Stetson is not an unfamiliar figure in the islands. He was one of the founders of the Hawaii Performing Arts Company here in 1969 and appeared in dozens of productions through the early 1970s. He later moved to the mainland to pursue his profession.

It was the need to escape the urban rigors of Los Angeles that brought him to Muir.

"I was spending a lot of time in the backcountry in the Sierra Nevadas and a good friend sent me a biography of Muir. That's actually when I began studying him, his life and adventures," Stetson said.

Muir was a man with "passion, commitment and energy to protect the environment," he said. "He wrote so well and left so much material that I can manipulate into show ideas."

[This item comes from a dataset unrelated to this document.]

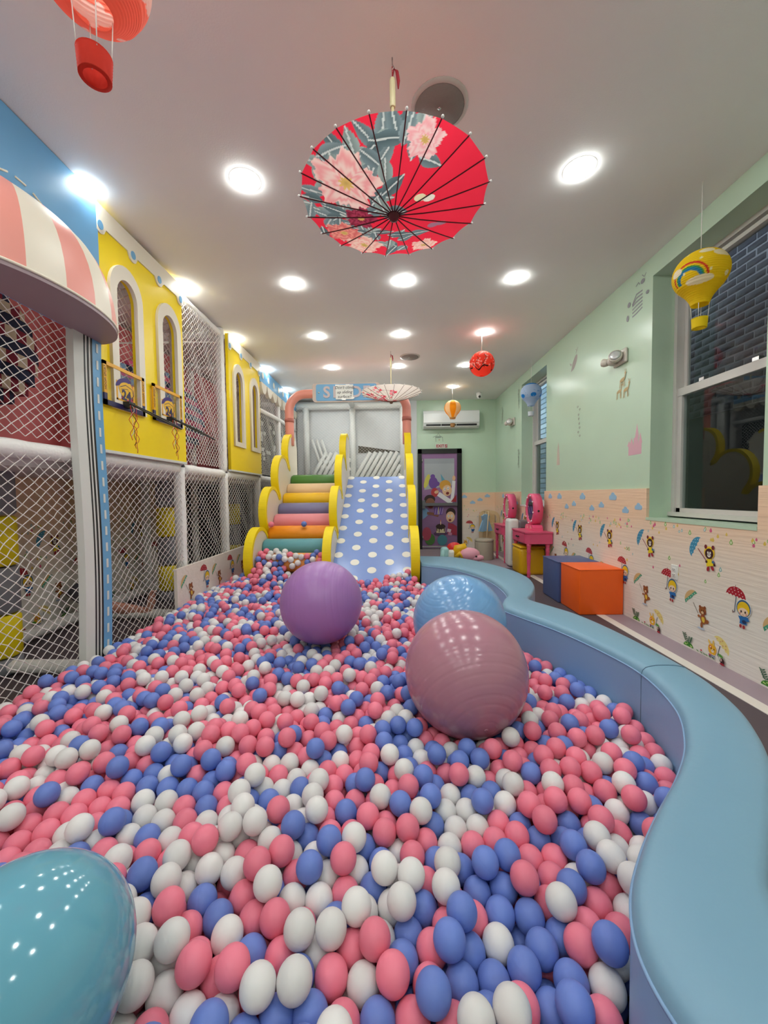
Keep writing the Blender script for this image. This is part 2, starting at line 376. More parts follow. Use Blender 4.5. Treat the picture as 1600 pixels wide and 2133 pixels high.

Stetson's first Muir work, "Conversation with a Tramp," was performed in 1983. Since then, he has put together three other Muir productions. Five days a week during the summer, he presents them to Yosemite Park visitors. During the park's off season, he takes the show on tour. The last time he brought his act to Hawaii was in 1985.

Performing as Muir daily hasn't gotten old, said Stetson.

"I would have thought many years ago that that would have been unacceptable in some ways," he said. "But I've found, much to my surprise, that it doesn't seem to annoy me as a constant presence in my life. I'm never bored with the character."

Alternating among the shows helps, but it is his fascination with Muir that keeps him going, that keeps him fresh, he said.

The performances also have given him freedom. The park programs take up half his year, and he earns enough to finance other projects.

Although his acting career hasn't been the Hollywood dream, Stetson, at 59, is content.

Six months ago, he moved from the log cabin he built himself in Yosemite to a new house he bought 30 miles away. "I needed to build equity," he said.

"I have managed to eat very well, to travel extensively. The shows have been well received everywhere we go. It's not bad."